* _Given request_:
Quote exactly the lines spanning from the top of the data below to the line that contains "label='grey-brown card core')", including both.

++++

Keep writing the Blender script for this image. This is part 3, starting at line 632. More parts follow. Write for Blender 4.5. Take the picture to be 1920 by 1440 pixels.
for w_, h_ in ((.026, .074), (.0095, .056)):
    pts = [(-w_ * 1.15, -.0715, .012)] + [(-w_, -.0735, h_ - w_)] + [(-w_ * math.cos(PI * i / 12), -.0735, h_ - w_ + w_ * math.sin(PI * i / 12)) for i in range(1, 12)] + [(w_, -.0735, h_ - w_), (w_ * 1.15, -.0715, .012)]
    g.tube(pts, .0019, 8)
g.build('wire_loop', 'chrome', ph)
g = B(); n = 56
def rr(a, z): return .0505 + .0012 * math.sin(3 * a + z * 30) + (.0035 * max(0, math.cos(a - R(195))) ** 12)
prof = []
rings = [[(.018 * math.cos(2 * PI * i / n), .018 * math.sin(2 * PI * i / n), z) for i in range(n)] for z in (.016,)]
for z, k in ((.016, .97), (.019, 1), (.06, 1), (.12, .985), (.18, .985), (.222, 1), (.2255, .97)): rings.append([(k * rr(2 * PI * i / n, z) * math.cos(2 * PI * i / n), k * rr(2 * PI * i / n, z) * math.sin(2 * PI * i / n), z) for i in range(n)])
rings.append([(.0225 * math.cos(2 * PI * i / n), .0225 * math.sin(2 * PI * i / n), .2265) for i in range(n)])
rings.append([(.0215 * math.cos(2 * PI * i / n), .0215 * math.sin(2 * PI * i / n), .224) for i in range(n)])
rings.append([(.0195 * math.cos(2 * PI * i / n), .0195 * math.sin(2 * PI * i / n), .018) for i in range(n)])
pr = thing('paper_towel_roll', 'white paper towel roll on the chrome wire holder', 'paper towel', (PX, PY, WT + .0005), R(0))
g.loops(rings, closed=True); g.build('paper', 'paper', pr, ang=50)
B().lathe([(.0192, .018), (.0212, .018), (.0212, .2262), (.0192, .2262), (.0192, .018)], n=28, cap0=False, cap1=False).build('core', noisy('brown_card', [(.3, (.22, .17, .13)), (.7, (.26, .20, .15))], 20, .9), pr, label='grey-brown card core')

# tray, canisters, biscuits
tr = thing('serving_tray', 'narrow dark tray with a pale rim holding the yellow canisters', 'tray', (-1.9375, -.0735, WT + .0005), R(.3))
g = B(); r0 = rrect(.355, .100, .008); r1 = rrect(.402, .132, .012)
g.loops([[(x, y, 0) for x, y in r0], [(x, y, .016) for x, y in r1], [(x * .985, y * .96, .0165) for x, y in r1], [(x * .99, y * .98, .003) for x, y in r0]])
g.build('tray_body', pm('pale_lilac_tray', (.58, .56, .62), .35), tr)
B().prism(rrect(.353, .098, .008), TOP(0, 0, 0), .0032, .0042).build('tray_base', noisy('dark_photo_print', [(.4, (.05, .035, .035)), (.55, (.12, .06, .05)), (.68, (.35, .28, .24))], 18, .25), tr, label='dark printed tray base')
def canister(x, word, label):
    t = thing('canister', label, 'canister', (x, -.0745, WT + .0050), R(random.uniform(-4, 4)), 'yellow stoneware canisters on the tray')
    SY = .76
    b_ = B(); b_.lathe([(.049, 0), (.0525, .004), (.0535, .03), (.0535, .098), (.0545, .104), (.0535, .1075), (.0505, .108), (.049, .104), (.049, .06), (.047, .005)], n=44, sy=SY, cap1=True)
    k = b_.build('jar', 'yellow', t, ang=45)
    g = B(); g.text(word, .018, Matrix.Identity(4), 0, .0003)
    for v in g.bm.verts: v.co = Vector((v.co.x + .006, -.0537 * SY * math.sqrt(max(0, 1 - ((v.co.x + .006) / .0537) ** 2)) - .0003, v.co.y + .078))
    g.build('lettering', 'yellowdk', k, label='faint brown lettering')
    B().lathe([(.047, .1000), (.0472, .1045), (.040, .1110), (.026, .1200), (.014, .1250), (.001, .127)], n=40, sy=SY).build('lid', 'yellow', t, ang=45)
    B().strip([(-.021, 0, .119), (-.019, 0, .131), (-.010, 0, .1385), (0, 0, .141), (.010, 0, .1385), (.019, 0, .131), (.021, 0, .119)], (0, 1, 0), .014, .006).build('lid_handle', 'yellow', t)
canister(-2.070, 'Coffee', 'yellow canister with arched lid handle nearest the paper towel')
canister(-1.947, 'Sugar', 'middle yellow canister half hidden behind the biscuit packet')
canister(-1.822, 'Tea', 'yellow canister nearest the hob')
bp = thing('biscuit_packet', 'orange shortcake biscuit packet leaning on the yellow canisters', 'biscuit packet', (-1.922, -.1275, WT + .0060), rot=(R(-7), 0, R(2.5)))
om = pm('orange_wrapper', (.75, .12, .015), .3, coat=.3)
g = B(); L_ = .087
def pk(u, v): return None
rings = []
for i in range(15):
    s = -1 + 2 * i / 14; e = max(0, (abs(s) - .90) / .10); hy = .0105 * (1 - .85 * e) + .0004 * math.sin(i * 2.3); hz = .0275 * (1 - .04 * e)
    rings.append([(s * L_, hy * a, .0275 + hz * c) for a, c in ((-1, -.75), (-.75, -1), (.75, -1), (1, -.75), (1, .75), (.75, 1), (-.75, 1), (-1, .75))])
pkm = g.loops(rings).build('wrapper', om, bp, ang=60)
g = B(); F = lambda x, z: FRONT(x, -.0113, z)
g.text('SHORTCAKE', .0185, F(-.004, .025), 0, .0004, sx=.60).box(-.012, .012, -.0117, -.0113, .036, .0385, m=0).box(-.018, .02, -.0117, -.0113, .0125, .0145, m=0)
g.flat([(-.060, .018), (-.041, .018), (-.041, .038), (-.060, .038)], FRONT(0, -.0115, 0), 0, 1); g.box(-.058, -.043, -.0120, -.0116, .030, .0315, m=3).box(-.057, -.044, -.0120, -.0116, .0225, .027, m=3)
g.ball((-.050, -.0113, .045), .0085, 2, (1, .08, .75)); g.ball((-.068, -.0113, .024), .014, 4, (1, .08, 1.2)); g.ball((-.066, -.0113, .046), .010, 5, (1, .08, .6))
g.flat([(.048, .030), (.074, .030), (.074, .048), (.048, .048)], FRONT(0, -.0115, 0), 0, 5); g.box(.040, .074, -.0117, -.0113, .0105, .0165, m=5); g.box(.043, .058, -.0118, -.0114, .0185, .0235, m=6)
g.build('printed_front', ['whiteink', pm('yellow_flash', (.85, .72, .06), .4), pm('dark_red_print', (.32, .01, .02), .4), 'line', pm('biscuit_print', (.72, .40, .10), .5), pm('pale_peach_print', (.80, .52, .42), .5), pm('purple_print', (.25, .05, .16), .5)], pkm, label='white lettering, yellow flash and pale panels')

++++

* _Result of this exercise_:
Keep writing the Blender script for this image. This is part 3, starting at line 632. More parts follow. Write for Blender 4.5. Take the picture to be 1920 by 1440 pixels.
for w_, h_ in ((.026, .074), (.0095, .056)):
    pts = [(-w_ * 1.15, -.0715, .012)] + [(-w_, -.0735, h_ - w_)] + [(-w_ * math.cos(PI * i / 12), -.0735, h_ - w_ + w_ * math.sin(PI * i / 12)) for i in range(1, 12)] + [(w_, -.0735, h_ - w_), (w_ * 1.15, -.0715, .012)]
    g.tube(pts, .0019, 8)
g.build('wire_loop', 'chrome', ph)
g = B(); n = 56
def rr(a, z): return .0505 + .0012 * math.sin(3 * a + z * 30) + (.0035 * max(0, math.cos(a - R(195))) ** 12)
prof = []
rings = [[(.018 * math.cos(2 * PI * i / n), .018 * math.sin(2 * PI * i / n), z) for i in range(n)] for z in (.016,)]
for z, k in ((.016, .97), (.019, 1), (.06, 1), (.12, .985), (.18, .985), (.222, 1), (.2255, .97)): rings.append([(k * rr(2 * PI * i / n, z) * math.cos(2 * PI * i / n), k * rr(2 * PI * i / n, z) * math.sin(2 * PI * i / n), z) for i in range(n)])
rings.append([(.0225 * math.cos(2 * PI * i / n), .0225 * math.sin(2 * PI * i / n), .2265) for i in range(n)])
rings.append([(.0215 * math.cos(2 * PI * i / n), .0215 * math.sin(2 * PI * i / n), .224) for i in range(n)])
rings.append([(.0195 * math.cos(2 * PI * i / n), .0195 * math.sin(2 * PI * i / n), .018) for i in range(n)])
pr = thing('paper_towel_roll', 'white paper towel roll on the chrome wire holder', 'paper towel', (PX, PY, WT + .0005), R(0))
g.loops(rings, closed=True); g.build('paper', 'paper', pr, ang=50)
B().lathe([(.0192, .018), (.0212, .018), (.0212, .2262), (.0192, .2262), (.0192, .018)], n=28, cap0=False, cap1=False).build('core', noisy('brown_card', [(.3, (.22, .17, .13)), (.7, (.26, .20, .15))], 20, .9), pr, label='grey-brown card core')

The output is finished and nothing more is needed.